Skip if you haven’t seen Somebody Somewhere and are expecting a conventional celebrity memoir with big names and industry gossip. Hiller is coming from the edges of Hollywood, not the center, and the memoir’s pleasures are in the texture and the comedy rather than the access. Also skip if you need sustained dramatic tension; this is essays in tone, not a propulsive narrative.
Frequently Asked Questions
Do I need to watch Somebody Somewhere before reading this memoir?
No, but it helps contextualize why the memoir’s conclusion, the breakthrough role, carries the emotional weight it does. If you haven’t seen the show, the synopsis describes Joel as the kind of best friend everyone wishes they had, which tells you enough. Many readers have gone to the show after the memoir and found both experiences enriched.
Is Actress of a Certain Age primarily funny, or does it have sustained serious sections?
Reviewers consistently describe it as both hilarious and moving, sometimes in the same paragraph. The structure alternates between comedy and genuine emotional honesty, including the bullying, the social work years, and the long plateau of professional struggle, but Hiller doesn’t segregate the tones. Some of the funniest passages carry a real undertow of longing.

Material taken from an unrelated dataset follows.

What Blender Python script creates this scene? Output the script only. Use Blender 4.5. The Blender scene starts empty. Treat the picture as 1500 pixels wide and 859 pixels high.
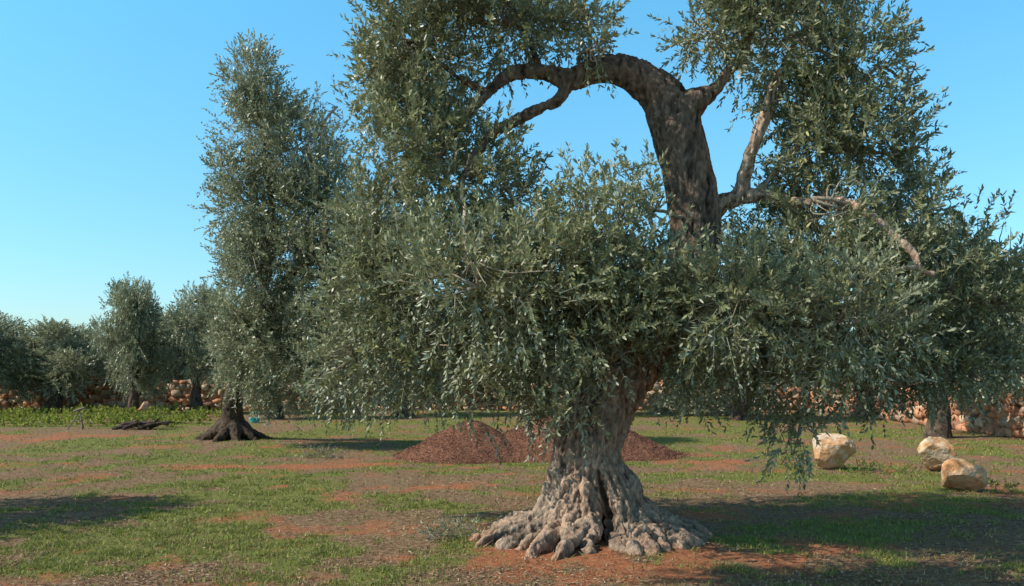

How does Hiller’s narration handle the transition between funny material and more serious personal history?
This is where self-narration excels for Hiller specifically. His voice in interviews and in the show itself carries a quality that holds both registers without effort, and reviewers report that the shifts in the audiobook feel organic rather than awkward. The comic timing on the funny passages reportedly makes them significantly funnier than reading them silently.
The memoir covers his gay Texas childhood, HIV prevention work, and acting career, does it spend enough time on each?
The structure is essays rather than a linear narrative, which means each section gets its own weight rather than being subordinated to a forward march. Reviewers don’t report any section feeling skimped. The social work years get less coverage than the acting career, but they’re present and substantive rather than a footnote.